From the answer of this question, it has been shown that the infinite integral
$$
f_v(x,y) = \int_0^\infty e^{-xu-y \sqrt{u^2+v^2}} \, \mathrm{d} u
$$
can conveniently be expressed in terms of infinite series involving modified Bessel functions of the second kind of the form
$$
f_v(x,y) = \sum_{n = 0}^\infty v
\left( \frac{x^2 v}{y} \right)^n
\left( \frac{2^{-n}}{n!}\, K_{n+1}(vy) – \frac{x}{2n+1} \frac{2^n n!}{(2n)!} \left( \frac{2v}{\pi y} \right)^\frac{1}{2} \, K_{n+\frac{3}{2}} (vy) \right) ,
$$
where $x \in \mathbb{C}$ and $y,v \in \mathbb{R}_+^*$.
In particular, for $x=0$, it follows readily that
$$
f_v (0,y) = \int_0^\infty e^{-y \sqrt{u^2+v^2}} \, \mathrm{d}u = v K_1(vy) \, .
$$
I would like to know under which circumstances the series converges to the above function.
For instance, for $x=3/2$, $y=4/5$, and $v=1/2$, it can be checked that the series is diverging.
What I know is the asymptotic expansion of the factorial $n! \sim \sqrt{2\pi n} (n/e)^n$ as $n \to \infty$.
However, modified Bessel functions of the second kind do not have asymptotic expansions as $n \to \infty$ apparently.
Any thoughts on how to proceed with this?
Best Answer
Before we begin, it will be useful to write the second term using the Gamma function instead of the factorial function through the Gamma duplication formula: $$ \Gamma\left(n+\frac{1}{2}\right) = 2^{1-2n}\sqrt{\pi}\frac{\Gamma(2n)}{\Gamma(n)} = 2^{-2n}\sqrt{\pi}\frac{(2n)!}{n!}, $$ which gives $$ \frac{x}{2n+1} \frac{2^n n!}{(2n)!}\sqrt{\frac{2v}{\pi y}} = \frac{x}{2n+1} \frac{\sqrt{\pi}2^{-n}}{\Gamma(n+1/2)}\sqrt{\frac{2v}{\pi y}} = \frac{2^{-n-1/2}}{\Gamma(n+3/2)}x\sqrt{\frac{v}{y}}. $$ Thus the terms of the sum can now be written in the more symmetric form $$ v \left( \frac{x^2 v}{y} \right)^n \left[ \frac{2^{-n}}{\Gamma(n+1)}\, K_{n+1}(vy) - \frac{x}{y}\frac{2^{-n-1/2}\sqrt{vy}}{\Gamma(n+3/2)} \, K_{n+\frac{3}{2}} (vy) \right], $$
which is particularly convenient because Bessel $K_n(z)$ has the asymptotic form $K_n(z) =\Gamma(n)2^{n-1}z^{-n}$ when $z\ll \sqrt{n+1}$. Since the sum goes to infinity, for any fixed value of $x,y,v$ the sum will eventually reach the regime where $vy\ll \sqrt{n+1}$, so we should be able to use the asymptotic form to do a limit comparison test.

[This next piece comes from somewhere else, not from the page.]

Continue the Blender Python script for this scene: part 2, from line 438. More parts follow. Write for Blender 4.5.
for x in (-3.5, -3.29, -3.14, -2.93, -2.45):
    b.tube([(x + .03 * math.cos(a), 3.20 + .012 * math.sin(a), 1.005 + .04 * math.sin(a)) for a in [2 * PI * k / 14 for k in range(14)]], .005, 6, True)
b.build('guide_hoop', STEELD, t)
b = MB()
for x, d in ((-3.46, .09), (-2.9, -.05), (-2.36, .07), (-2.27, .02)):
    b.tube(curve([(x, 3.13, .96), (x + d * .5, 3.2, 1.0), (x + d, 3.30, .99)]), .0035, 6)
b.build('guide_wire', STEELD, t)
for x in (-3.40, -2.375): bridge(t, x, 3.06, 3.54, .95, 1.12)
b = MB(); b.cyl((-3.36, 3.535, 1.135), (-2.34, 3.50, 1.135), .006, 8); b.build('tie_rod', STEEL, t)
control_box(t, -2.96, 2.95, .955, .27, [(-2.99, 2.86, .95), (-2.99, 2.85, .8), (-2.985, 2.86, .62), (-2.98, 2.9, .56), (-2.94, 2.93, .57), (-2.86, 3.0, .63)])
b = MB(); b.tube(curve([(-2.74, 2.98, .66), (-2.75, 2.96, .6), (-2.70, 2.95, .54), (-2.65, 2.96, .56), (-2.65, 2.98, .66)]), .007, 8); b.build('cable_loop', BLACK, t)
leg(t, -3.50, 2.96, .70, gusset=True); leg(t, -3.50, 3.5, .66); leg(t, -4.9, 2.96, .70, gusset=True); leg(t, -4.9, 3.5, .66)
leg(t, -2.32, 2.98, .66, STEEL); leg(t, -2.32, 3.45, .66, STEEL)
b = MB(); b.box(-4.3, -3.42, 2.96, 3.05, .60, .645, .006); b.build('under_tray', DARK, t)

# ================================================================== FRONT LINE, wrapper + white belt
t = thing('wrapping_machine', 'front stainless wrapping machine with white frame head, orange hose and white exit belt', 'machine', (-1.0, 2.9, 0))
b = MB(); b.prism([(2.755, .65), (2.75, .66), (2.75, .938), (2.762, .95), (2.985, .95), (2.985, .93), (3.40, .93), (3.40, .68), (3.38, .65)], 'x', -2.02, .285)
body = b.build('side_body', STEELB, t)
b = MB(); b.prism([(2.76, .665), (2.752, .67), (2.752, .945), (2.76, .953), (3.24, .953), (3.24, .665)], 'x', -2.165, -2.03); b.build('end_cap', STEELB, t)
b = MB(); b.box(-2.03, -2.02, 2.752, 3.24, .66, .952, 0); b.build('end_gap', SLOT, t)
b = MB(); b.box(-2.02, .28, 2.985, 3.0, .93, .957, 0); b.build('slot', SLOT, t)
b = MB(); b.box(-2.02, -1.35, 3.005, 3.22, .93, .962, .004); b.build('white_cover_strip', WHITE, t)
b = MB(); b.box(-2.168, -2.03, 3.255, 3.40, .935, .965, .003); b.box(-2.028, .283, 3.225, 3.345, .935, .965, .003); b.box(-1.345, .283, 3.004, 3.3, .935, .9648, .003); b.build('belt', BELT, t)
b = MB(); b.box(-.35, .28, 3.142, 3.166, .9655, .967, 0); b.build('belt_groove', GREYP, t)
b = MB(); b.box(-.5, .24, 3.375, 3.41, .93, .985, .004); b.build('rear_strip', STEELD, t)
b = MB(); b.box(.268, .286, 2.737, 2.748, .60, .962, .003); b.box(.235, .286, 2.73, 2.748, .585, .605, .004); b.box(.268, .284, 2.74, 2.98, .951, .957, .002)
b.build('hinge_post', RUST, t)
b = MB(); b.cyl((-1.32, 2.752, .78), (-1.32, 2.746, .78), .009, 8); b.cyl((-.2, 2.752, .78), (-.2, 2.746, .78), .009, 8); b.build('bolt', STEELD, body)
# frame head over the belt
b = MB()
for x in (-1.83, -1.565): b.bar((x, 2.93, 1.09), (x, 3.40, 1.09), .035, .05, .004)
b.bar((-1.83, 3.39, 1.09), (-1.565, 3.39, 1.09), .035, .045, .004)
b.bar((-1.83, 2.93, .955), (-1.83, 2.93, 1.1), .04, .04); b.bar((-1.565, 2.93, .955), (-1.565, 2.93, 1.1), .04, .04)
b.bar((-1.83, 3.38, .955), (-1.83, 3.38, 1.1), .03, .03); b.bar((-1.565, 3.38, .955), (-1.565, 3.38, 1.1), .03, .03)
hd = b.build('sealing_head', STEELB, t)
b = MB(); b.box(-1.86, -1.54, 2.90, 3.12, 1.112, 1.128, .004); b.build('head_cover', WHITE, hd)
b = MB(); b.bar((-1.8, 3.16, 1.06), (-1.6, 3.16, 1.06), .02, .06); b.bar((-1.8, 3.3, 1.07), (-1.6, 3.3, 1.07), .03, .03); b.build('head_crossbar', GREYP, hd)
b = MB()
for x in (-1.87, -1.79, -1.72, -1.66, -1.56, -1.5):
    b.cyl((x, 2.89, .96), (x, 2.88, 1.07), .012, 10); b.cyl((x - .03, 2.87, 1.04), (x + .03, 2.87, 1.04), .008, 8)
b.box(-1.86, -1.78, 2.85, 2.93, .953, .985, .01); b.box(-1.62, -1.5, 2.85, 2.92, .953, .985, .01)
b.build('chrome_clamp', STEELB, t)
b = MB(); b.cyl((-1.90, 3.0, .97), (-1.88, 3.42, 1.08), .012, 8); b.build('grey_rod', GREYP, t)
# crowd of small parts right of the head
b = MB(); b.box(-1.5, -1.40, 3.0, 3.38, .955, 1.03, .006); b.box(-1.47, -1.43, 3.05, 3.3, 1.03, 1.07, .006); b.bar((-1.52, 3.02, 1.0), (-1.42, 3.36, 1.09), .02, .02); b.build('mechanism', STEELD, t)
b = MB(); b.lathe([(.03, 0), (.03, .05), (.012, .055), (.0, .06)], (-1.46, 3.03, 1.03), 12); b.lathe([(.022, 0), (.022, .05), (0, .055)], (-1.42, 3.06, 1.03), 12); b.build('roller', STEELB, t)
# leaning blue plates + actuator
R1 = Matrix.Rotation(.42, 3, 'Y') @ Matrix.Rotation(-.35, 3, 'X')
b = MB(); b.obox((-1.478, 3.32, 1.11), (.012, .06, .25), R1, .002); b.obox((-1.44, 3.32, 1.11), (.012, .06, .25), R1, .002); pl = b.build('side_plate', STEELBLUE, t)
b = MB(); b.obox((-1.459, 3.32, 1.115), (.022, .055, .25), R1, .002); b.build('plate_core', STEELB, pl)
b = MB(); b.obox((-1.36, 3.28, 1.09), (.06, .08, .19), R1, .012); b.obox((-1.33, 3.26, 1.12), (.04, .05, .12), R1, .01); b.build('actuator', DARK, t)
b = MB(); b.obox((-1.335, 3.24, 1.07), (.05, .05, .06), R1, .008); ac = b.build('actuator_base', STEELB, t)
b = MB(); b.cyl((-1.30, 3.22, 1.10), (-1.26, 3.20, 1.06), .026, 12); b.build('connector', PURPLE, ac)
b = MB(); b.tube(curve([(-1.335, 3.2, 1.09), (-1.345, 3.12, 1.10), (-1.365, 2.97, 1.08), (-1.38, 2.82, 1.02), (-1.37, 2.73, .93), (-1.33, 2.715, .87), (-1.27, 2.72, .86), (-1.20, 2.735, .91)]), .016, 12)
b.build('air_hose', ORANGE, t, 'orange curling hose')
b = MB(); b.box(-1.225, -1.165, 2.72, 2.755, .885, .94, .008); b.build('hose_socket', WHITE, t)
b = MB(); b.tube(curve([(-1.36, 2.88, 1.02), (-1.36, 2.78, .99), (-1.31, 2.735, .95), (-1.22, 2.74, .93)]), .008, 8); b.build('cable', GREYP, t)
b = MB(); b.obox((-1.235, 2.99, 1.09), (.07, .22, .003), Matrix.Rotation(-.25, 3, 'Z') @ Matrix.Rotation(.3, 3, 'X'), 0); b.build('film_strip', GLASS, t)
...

Replacing $K$ with its asymptotic form greatly simplifies the terms of the sum to $$ v \left( \frac{x^2 v}{y} \right)^n \left[ \frac{1}{(vy)^{n+1}}- \frac{x}{y}\frac{1}{(vy)^{n+1}} \right] = \left( \frac{x}{y} \right)^{2n}\frac{y-x}{y^2} , $$ which means the series can be shown to converge whenever $y > x$ and diverge whenever $y < x$ by a limit comparison test against $(x/y)^{2n}$. The $y = x$ case would require a more detailed analysis due to the cancellation between the asymptotic forms, which I can do later if you really want to know that case.